Pada tahapan ini, tim juri akan menentukan 3 orang peserta
terbaik yang akan diundang ke Ibu Kota Kabupaten untuk mempresentasikan hasil
risetnya.
5.
Penentuan
dan Pelantikan Guru Beprestasi tingkat kabupaten
Sebagai tahapan puncak dari pemilihan guru beprestasi
tingkat kabupaten adalah tahap penentuan dan pelantikan. Di fase ini, setiap
peserta diuji secara akademis, melalui serangkai uji kompetensi tertulis,
wawancara, dan pemaparan hasil riset (karya ilmiah) yang telah dilakukan pada
semester genap. Seluruh peserta yang diundang ini sudah pasti mendapatkan
juara, hanya saja tim harus menentukan peringkat guru berprestasi untuk tiap
jenjang.
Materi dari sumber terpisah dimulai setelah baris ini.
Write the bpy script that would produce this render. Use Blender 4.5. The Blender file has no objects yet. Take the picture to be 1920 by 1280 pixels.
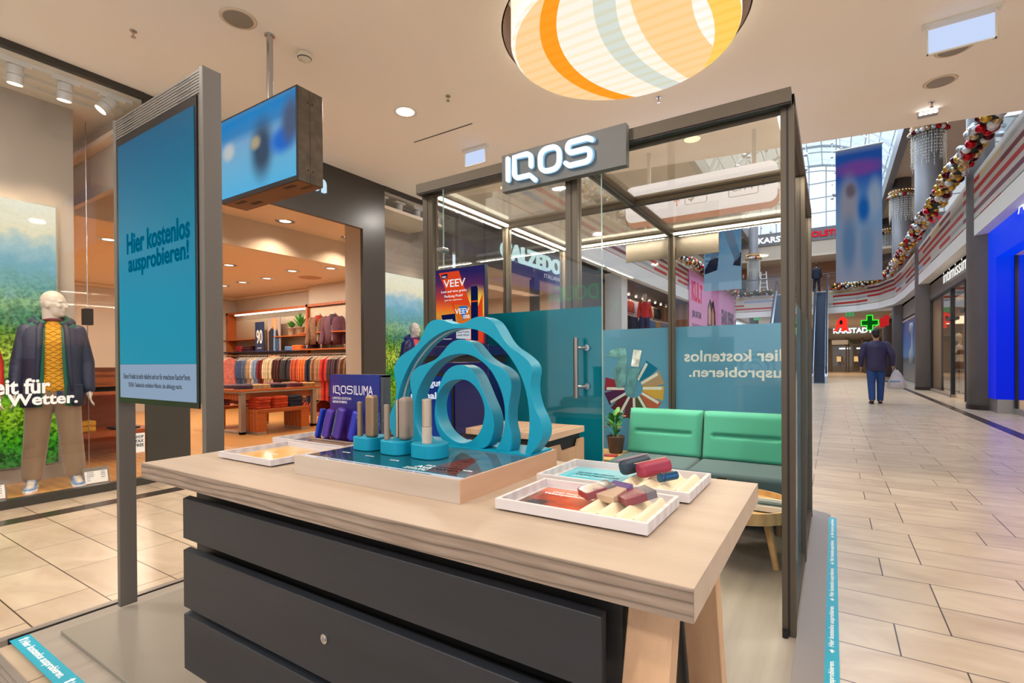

Jumlah peserta yang kecil, 12 orang, masing-masing 3 orang untuk tiap
jenjang, TK, SD, SMP, SMA/SMK, akan membuat pelaksanaan tahapan ini menjadi
lebih maksmimal. Pada akhir tahapan ini, guru yang terpilih sebagai peringkat
terbaik akan diutus sebagai wakil Kabupaten dalam lomba yang sejenis di tingkat
propinsi, tentu saja setelah dilantik oleh Bupatei/Walikota, sebagai guru
terbaik tingkat kabupaten.
Kelima tahapan ini, tentu saja
memerlukan kerja keras dari banyak pihak. Namun, penulis memiliki keyakinan
apabila proses ini bisa dilakukan dengan dukungan banyak pihak, tentu bisa
memenuhi keinginan kita memiliki guru unggul, berprestasi, dan layak dijadikan
teladan bagi kita semua. Selamat berjuang, teman!